Failed First Marriages Spell Doom for Second Marriages!

04/20/2015 03:34 pm ET | Updated Jun 17, 2015

Is there any truth to the statement that first marriage ending in divorce point to a similar fate for future marriages? A quick Internet search indicates that the answer is yes. Statistics tell us that 50 percent of first marriages, 67 percent of second and even 73 percent of third marriages end up in divorce. What is the reason for these dramatic figures and are there any lessons to be learned?

Some believe that a prime factor in the breakup of second and third marriages is children. Children hold first marriages together and children of first marriages can create tension in second and third marriages. Of course children are always stakeholders in a divorce situation but I'm not convinced that this is the sole reason for failed second and third marriages.

Others say the changing level of independency between husband and wife of the last decade(s) could be an important factor. On the Internet you will find a lot of different answers but I always like to choose a pragmatic approach. So I tried to get the answers from my own clients by just asking them what they believe caused their 2nd or 3rd divorces. The answers were surprising, often containing the phrase: 'like in my previous marriage(s)', pointing to the fact the many do not learn from past mistakes.

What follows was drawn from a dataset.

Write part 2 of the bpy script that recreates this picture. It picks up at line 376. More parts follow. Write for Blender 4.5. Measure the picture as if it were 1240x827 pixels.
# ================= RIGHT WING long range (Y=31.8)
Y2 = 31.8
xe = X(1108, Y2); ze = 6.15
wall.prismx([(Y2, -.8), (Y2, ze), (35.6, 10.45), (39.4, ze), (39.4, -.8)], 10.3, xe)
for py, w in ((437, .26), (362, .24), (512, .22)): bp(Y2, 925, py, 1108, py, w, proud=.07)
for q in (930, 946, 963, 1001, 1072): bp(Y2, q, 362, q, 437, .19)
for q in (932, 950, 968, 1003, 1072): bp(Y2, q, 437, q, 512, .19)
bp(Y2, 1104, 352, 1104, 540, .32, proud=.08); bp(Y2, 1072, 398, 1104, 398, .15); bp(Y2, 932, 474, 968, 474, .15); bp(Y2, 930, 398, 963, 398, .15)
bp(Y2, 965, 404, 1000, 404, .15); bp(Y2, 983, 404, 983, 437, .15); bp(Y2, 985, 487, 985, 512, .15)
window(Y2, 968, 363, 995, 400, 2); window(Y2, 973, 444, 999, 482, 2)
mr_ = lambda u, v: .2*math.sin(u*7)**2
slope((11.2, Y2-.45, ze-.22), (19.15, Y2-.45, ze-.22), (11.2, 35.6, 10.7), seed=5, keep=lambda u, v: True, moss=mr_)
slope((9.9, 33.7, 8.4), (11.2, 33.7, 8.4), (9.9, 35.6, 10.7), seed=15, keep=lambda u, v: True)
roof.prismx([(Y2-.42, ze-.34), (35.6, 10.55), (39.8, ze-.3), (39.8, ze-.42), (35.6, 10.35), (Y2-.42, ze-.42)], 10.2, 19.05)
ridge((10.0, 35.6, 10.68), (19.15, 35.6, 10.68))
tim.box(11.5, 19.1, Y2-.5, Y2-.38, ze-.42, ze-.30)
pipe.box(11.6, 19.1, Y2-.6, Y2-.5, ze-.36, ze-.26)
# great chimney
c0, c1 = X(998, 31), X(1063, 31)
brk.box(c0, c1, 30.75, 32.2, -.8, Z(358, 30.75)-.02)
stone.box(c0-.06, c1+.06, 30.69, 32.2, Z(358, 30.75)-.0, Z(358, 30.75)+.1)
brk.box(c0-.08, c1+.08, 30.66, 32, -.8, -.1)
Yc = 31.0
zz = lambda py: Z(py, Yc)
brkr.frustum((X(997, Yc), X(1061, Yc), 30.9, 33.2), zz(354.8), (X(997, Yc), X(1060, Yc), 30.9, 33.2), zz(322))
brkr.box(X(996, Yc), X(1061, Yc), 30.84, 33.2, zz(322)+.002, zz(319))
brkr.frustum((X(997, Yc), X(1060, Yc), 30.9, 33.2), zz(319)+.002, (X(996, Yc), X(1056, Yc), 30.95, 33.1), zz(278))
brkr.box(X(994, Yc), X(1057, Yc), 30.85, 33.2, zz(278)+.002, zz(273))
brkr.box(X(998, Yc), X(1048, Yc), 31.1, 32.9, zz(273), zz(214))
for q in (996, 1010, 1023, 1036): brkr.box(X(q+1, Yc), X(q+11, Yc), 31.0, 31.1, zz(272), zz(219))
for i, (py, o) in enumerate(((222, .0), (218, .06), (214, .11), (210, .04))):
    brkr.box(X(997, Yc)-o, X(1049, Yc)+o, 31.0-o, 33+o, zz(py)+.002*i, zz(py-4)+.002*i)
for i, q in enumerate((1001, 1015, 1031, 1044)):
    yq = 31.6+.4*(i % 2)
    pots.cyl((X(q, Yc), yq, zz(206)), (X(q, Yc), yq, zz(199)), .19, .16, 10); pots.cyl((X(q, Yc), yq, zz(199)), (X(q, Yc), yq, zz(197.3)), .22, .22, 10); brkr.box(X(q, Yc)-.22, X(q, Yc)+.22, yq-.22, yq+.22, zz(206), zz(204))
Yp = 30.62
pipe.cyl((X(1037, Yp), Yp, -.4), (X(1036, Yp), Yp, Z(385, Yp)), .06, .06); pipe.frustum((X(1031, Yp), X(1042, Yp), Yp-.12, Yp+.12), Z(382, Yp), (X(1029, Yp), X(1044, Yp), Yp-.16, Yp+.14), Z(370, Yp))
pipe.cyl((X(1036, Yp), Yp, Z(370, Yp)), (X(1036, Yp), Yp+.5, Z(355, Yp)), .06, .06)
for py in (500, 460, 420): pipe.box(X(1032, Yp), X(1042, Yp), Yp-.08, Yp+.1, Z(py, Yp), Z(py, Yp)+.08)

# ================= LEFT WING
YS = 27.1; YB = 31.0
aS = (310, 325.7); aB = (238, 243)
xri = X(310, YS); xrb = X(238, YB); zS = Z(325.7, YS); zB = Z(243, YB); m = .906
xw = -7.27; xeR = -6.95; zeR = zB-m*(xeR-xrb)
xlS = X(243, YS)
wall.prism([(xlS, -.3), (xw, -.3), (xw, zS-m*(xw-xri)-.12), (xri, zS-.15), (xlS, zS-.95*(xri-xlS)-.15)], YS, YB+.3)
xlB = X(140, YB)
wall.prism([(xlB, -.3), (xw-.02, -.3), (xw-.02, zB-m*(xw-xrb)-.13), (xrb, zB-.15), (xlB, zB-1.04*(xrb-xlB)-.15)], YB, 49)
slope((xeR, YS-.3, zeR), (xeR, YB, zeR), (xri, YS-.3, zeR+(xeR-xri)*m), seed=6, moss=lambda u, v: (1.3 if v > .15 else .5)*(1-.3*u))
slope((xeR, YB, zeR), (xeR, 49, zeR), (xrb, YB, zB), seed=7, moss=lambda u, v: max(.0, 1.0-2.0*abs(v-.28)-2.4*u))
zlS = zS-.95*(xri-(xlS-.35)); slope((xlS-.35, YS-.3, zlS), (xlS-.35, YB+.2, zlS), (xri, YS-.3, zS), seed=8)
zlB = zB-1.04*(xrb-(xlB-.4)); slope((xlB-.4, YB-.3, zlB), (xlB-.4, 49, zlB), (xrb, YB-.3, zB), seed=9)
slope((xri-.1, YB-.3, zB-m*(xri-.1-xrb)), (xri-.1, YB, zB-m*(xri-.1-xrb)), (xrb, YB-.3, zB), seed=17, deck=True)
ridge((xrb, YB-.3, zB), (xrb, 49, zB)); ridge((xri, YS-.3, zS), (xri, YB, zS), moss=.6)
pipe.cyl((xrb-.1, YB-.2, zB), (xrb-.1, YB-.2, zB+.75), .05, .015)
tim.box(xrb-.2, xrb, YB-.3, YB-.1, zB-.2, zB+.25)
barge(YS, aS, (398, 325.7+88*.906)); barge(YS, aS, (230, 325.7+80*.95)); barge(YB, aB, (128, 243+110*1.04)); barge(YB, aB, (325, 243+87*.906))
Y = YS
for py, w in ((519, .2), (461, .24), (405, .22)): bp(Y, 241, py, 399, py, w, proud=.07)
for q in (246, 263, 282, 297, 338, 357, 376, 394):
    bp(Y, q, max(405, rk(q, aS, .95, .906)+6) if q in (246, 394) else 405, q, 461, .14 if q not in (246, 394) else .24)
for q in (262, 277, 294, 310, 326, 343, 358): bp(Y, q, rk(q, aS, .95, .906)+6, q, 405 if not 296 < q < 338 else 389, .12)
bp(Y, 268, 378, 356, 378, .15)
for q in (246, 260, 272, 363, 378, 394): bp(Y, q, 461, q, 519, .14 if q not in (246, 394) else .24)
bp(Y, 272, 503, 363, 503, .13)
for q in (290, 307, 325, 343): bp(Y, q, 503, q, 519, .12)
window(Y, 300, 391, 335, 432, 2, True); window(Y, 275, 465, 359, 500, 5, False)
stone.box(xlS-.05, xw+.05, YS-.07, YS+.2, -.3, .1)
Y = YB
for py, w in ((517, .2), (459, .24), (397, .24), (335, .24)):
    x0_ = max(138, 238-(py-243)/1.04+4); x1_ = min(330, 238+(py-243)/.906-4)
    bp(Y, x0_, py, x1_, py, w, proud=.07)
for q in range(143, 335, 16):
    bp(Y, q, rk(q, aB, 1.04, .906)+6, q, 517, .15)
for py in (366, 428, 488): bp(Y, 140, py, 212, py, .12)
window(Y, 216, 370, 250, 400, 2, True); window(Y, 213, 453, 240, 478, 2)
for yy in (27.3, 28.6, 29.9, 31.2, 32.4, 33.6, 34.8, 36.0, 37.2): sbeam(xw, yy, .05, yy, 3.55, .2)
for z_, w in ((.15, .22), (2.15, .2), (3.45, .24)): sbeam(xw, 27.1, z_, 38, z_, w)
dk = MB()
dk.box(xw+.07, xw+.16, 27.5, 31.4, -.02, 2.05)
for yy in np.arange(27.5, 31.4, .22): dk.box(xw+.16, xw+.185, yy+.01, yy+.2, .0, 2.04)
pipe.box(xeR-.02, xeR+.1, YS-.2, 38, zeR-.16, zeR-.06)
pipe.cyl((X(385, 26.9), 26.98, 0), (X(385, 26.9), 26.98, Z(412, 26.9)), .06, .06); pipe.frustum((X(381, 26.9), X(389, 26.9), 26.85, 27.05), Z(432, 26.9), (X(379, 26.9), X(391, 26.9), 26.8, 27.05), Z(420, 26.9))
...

If you ask me personally I don't think there is one specific reason. I think it's a confluence of different circumstances. So I enumerated a couple of reasons why I think second and third marriages fail.

High Speed Society
Our society is based on making rapid decisions. It's not uncommon for people to jump into new relationships, without taking the time to reflect on past ones. New relationships create the sense of renewed passion and connection that was usually missing from previous relationships. However, most people tend to forget that the honeymoon phase always wears off and when relationships enter normal waters, old patterns reemerge. Both men and women need time to process their divorce before they start a new relationship. Yes it maybe sound strange but as the creator of DivorceHotel, I do think a divorce procedure should go fast, but selecting a new partner and entering relationships need time. I've said it before and I will say it again; it's a global fact that it's too easy to marry and way too difficult to divorce. This should be the other way around.

Who are you?
Do you really know who you are? While many people think that they know themselves completely, the reality is that most people don't. The fact of the matter is that self-knowledge is ons of the most important components to finding a truly compatible partner. Taking time to get to know the self helps us to figure out what we truly need and want in a partner. This principle is crucial after the end of a marriage. Taking the time to reflect on the specific elements that led to the end of a relationship can help prevent the same fate in the future. A relationship with a partner who is complimentary to you can survive the tensions in nearly every case.

Marrying (too) young
Based on the experiences with my clients I can safely say that spouses are very demanding and focused on having 'the perfect relationship'. Many often married very young, with no real idea of what they actually wanted. The divorce rate for couples that marry young is high. Did you know that 59 percent of marriages for women
under the age of 18 end in divorce within 15 years? The divorce rate drops to 36 percent for those married at age 20 or older ("Cohabitation, Marriage, Divorce and Remarriage in the United States," M.D. Bramlett and W.D. Mosher) Of course I do not want to discourage anybody, but marrying too young is one of the reasons for first, second and third divorces.

There isn't one specific reason for failed marriages, but we can try to slow down, spending more time on getting to know each other and ourselves before we run into relationships or marriages. Increase your level of self-knowledge and try make some progress in reducing the number of mismatches in relationships and thus lowering the US divorce rate.